I was actually referring to the African, Indian and South American slaves, as being left on the island as a "gift" to the settlers on Roanoke, and possibly being among the missing. You don't think that's true?
I'm not much of a historian but ---
It's difficult to believe the settlers would have accepted extra mouths to feed as a gift-- weren't they starving to death?

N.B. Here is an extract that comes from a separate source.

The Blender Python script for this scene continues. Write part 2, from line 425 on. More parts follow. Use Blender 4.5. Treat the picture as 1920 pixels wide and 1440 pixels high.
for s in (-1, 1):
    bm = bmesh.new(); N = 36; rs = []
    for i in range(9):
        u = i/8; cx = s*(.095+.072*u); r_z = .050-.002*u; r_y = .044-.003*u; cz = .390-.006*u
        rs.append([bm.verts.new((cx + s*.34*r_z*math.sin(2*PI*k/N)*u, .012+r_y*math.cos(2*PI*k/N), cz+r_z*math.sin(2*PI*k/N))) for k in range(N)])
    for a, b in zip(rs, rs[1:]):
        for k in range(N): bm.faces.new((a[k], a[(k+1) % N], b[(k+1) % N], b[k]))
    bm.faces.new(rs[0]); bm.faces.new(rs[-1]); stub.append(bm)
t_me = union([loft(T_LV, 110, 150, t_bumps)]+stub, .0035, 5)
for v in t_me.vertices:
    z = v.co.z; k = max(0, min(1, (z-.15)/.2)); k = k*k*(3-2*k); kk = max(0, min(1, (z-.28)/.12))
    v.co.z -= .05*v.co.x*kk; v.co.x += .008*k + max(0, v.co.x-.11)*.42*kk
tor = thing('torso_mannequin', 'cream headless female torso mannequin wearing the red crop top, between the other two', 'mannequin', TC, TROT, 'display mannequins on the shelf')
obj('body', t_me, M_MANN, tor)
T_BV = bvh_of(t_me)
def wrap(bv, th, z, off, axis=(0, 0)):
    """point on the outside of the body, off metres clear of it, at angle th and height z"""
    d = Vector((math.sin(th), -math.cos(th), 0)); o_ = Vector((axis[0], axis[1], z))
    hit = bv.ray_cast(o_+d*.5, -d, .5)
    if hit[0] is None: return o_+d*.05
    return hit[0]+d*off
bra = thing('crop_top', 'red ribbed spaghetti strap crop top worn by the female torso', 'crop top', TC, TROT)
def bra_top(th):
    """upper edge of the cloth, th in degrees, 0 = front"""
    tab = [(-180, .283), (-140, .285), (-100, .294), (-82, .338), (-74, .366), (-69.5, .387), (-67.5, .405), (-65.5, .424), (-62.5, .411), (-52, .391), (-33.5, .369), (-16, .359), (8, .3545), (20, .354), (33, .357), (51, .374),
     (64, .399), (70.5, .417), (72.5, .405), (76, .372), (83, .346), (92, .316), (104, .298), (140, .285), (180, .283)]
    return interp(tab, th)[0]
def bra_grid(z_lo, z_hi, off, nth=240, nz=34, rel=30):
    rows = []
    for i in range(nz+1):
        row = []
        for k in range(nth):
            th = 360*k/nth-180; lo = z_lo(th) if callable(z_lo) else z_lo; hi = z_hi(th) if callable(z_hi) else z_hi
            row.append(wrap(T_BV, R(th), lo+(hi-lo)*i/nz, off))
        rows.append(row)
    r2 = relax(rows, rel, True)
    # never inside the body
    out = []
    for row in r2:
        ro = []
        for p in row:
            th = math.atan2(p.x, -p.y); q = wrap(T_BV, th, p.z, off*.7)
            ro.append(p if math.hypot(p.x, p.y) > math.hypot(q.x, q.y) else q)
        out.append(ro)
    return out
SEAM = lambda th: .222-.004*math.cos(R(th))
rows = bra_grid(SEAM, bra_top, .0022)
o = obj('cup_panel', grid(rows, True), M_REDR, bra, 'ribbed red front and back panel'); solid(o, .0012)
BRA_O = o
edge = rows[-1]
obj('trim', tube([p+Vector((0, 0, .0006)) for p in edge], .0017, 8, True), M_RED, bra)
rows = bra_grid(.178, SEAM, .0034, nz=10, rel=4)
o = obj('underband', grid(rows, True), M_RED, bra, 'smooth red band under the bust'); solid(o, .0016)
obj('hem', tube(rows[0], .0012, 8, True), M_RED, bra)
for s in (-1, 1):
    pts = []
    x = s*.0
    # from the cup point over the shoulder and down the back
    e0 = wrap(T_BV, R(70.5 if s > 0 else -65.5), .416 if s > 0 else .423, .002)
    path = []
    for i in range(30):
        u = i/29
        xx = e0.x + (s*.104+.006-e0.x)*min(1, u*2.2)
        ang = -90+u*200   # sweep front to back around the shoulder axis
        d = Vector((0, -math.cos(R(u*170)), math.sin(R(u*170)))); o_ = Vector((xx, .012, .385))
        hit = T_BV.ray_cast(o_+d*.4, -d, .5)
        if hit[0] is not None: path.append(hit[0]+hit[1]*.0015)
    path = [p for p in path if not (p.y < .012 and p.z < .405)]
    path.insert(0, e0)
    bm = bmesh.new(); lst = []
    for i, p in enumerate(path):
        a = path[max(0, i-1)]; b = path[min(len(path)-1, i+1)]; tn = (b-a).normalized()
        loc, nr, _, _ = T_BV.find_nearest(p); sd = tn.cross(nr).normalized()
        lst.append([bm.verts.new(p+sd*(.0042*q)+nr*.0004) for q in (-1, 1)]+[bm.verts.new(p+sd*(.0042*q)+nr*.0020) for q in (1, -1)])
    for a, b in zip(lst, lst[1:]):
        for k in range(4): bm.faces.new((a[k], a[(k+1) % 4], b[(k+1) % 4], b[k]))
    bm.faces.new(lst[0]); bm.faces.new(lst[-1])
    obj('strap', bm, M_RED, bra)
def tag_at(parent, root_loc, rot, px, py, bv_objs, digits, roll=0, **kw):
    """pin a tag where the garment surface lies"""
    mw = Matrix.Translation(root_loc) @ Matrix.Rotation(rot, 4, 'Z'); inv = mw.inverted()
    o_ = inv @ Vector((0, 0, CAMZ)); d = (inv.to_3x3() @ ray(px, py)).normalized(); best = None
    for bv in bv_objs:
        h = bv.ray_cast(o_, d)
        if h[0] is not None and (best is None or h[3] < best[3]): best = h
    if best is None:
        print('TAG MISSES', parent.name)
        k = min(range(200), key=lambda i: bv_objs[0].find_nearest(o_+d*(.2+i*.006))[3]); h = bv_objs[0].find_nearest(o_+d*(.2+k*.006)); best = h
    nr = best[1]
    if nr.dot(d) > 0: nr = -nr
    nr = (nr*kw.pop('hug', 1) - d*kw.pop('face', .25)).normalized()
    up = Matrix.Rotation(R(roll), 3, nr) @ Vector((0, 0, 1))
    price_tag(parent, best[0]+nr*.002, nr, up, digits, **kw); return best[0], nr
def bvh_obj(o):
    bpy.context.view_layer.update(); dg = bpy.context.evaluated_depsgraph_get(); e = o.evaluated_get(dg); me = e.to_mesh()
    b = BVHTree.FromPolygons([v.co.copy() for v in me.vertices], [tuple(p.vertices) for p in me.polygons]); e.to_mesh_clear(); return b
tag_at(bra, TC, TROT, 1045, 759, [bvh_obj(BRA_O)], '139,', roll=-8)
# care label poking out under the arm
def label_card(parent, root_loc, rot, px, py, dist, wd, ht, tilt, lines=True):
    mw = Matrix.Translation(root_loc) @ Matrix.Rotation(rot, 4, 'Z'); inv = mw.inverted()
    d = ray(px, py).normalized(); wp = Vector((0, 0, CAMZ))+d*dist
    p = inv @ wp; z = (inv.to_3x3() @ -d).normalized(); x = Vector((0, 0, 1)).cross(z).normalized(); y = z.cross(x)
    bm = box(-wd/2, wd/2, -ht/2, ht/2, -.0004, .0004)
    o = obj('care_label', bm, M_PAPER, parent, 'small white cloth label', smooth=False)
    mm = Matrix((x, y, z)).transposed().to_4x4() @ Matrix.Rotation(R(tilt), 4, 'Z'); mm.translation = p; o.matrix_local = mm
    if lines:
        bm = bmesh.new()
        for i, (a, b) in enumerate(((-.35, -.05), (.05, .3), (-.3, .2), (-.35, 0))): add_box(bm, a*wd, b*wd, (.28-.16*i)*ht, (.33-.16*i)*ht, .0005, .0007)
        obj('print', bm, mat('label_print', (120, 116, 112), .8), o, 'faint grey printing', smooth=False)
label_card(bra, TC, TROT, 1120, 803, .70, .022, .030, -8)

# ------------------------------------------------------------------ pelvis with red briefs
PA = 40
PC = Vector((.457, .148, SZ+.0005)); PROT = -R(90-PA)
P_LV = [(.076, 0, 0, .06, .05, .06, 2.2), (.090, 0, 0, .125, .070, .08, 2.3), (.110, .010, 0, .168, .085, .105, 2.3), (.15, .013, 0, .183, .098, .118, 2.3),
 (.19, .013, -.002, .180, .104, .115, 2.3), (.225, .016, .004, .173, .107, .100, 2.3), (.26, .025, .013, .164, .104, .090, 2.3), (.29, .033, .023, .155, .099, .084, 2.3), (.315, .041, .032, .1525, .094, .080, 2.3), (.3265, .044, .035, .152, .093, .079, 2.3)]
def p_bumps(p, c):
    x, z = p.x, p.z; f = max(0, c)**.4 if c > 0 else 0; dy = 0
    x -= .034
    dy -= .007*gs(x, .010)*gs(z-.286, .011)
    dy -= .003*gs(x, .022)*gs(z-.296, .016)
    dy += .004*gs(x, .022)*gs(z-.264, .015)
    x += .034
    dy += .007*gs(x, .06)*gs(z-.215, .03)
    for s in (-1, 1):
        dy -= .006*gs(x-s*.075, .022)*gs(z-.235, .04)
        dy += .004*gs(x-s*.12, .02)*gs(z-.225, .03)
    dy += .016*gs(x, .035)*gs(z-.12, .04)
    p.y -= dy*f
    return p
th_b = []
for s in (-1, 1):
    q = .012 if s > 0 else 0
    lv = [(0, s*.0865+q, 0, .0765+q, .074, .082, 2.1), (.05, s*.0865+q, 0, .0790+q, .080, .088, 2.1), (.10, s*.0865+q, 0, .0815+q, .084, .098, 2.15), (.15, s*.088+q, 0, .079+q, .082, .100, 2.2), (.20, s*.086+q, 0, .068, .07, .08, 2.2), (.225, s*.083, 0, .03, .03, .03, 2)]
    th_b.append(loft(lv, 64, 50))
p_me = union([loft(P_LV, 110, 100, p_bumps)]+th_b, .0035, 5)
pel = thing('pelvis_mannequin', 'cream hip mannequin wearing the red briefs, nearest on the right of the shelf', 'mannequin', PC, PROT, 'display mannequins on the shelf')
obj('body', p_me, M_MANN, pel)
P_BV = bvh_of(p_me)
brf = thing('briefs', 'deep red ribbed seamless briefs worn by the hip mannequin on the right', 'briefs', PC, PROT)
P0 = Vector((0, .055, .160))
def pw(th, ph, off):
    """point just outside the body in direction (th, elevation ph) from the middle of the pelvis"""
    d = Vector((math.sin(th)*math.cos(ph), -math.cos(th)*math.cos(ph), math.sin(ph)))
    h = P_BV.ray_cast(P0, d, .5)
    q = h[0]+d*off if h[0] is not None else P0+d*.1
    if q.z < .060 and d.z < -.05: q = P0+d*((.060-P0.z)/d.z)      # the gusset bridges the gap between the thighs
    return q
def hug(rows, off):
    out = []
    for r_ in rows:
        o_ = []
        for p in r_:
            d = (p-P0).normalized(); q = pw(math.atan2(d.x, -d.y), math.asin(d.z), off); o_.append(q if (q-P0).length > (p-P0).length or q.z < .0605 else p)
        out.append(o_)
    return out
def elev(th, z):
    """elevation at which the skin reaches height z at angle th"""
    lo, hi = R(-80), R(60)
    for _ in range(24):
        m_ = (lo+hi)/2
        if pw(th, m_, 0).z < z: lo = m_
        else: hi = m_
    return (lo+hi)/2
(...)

Is there any possibility that the settlers made it south? England was just beginning to settle North America but the Caribbean had loads of Spanish settlements, as did the eastern coast of central and South America. I know the English were at war with the Spanish (generally speaking) but would the colonists care about Old World conflicts when they personally had occupied such low places in European society? They didn't leave England because they loved it so much there. Also, if they were from Devon would they have thought of themselves as Celts rather than English?
from Wikipedia---
The Settlement of Florida
In 1564 French Huguenots (Protestants) established a small colony along the St. Johns River near present-day Jacksonville. The following year, Pedro Menéndez de Avilés both expelled the French and founded the town of St. Augustine. Florida officially became a Spanish colony.
The Spanish established missions throughout the colony to convert Native Americans to Catholicism. Missions in northern Florida, such as those at St. Augustine and Apalachee (present-day Tallahassee), survived for many years.